The first meeting between Connie and the Russian has become something of a legend on Rock Channel. The Homeric version goes something like this. “Hullo,” said Suomi Girl, “I’m Connie. I’m a Finn. I’m told you’re Russian. So take that!” It helps that both Finns and Russians drink to get drunk. On that at least they see eye to eye.
After a night of cheap vodka Connie and Vladimir were the best of mates. But the Russian still rubs his chin nervously whenever Finland is mentioned. And Connie continues to insist that the Russian gives Karelia back. Greek parentage and Cypriot residence cut no ice with our local Finnish ambassador. “Sort it, anyway!”
The Russian was always a little defensive about the Winter War of 1941. The Finns had clearly won but the Russian occasionally tried to claim a draw…‘like the Yanks in Vietnam’. But normally the subject at issue was whether the Finns played fair.

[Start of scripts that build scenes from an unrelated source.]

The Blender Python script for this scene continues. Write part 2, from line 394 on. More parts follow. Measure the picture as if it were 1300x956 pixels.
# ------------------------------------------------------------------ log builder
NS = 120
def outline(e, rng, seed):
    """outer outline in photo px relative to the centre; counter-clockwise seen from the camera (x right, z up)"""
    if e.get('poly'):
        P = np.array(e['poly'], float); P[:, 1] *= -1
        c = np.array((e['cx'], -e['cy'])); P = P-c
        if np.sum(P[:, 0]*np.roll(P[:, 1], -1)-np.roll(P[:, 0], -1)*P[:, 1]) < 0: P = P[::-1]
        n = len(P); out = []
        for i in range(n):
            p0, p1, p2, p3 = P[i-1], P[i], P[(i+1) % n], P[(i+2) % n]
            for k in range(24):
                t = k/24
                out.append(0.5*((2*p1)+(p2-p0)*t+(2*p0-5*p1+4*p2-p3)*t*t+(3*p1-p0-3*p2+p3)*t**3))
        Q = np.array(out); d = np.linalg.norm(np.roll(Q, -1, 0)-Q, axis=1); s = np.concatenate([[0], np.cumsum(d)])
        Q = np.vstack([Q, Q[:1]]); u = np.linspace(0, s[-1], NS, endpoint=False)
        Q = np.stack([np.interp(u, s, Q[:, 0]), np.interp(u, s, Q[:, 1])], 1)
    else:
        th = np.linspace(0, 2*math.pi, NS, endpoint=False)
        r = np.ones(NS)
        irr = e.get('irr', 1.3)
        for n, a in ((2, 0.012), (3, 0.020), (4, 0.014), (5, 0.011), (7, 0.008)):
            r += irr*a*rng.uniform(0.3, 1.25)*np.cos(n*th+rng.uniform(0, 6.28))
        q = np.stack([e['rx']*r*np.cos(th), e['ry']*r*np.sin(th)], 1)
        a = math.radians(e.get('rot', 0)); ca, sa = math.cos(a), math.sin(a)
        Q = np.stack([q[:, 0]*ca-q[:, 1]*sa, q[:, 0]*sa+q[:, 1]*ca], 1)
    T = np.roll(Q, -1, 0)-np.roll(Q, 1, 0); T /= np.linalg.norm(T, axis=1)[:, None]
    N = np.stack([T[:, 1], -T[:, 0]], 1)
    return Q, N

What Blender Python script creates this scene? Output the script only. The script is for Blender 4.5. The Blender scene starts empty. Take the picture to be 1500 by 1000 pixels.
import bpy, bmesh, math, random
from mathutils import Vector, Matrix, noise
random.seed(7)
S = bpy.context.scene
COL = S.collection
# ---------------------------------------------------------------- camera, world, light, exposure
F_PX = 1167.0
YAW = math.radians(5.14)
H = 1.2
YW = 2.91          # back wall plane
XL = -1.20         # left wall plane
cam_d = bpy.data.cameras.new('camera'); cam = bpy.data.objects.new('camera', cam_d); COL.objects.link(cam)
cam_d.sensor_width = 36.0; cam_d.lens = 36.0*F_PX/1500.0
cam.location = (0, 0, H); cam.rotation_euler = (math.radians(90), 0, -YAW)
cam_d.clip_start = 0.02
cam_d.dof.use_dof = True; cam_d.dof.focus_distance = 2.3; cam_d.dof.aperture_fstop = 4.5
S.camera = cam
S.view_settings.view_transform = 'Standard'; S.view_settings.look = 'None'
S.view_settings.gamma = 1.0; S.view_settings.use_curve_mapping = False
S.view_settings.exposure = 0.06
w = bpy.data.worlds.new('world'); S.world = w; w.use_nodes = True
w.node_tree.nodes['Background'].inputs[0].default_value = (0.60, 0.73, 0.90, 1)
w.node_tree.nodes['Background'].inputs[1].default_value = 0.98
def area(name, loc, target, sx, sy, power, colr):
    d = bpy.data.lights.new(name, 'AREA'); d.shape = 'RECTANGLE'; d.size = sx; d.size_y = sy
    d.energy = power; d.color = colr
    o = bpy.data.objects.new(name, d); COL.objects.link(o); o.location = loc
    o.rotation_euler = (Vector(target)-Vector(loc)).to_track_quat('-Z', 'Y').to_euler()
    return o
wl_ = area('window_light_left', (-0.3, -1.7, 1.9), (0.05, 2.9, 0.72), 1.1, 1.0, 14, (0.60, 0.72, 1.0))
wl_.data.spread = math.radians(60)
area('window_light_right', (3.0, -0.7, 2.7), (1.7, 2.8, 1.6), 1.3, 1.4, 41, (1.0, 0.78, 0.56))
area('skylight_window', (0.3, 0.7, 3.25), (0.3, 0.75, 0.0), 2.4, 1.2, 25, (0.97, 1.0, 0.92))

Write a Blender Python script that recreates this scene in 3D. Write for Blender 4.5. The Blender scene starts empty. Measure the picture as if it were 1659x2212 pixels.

Apparently the Soviet Army had been at a disadvantage for two reasons. Firstly the Finns wore white while the Russians advanced into the snows of the frozen north bearing upon the long-suffering shoulders of their conscripts standard Soviet military-issue khaki. The upshot of this was that the Finns could see the Russians but the Russians could not see the Finns. The respective body counts duly reflected this fact.
Secondly it was the Soviet Army and not the Russian Army. Standard Soviet army policy required that officers and men should be of different ethnic origin. So on the odd occasion a Finnish Freedom Fighter was caught in the cross-hairs of a Soviet rifle, no bullet was fired because the eye behind the sights and the finger on the trigger were connected to a brain that responded to a different language to that of the officer issuing the order to fire.
The Russian was offering odds of three to two on Russia winning next time around. These odds were based on two ‘cast iron facts’. The Russian reasoned that any Viborg Treaty on the international status of Karelia would include a clause requiring both sides to wear khaki in future conflicts.
And the language problem had been solved…not by shooting soldiers with inadequate fluency in Russian…but by the simpler expedient of breaking up the Soviet Union into its constituent parts. “Except Chechnya!” mumbled Connie’s chaperone. The Russian responded in an emotionally charged Georgian dialect: “Da, da! Except Chechnya! Bastards! Mother-fucking Mafiosi!” Connie kicked Chaperone under the table and the subject was promptly dropped to permit fraternal drinking to resume.
Connie had taken the Russian up on his bet because her reasoning was rather different. According to Connie the Finns had gone soft in the head over the past sixty years. Voting to join the European Union was evidence of that. This would have dire consequences because the Finns would abide by the terms of the Viborg Treaty. The Russians on the other hand would cheat. “They would train polar bears to shoot Kalashnikovs at anyone speaking Finnish. They might even teach them to lob hand grenades into Finnish army camps. Microchips in the polar bears’ butts would give them all the geopolitical positioning data they needed for such dastardly deeds. Then there was Nokia.
Nokia had made the Finns too dependent on mobile phones. So on the first day of conflict the Russians would just have to disable the mobile phone masts. Then the Finns…like the Danes in the Hitler War…would roll over without a whimper. Unable to relay messages it would be all over by tea-time. Really quite a civilised way to have a war.
Just a pity about the retributions that would follow. Without a king, the Finns could not dispatch the brave fellow onto the streets wearing the Star of David as the Danes did in 1940 to confound their Nazi conquerors and save the lives of thousands of their fellow citizens. The Russian is presently devising a scheme for betting on body counts.’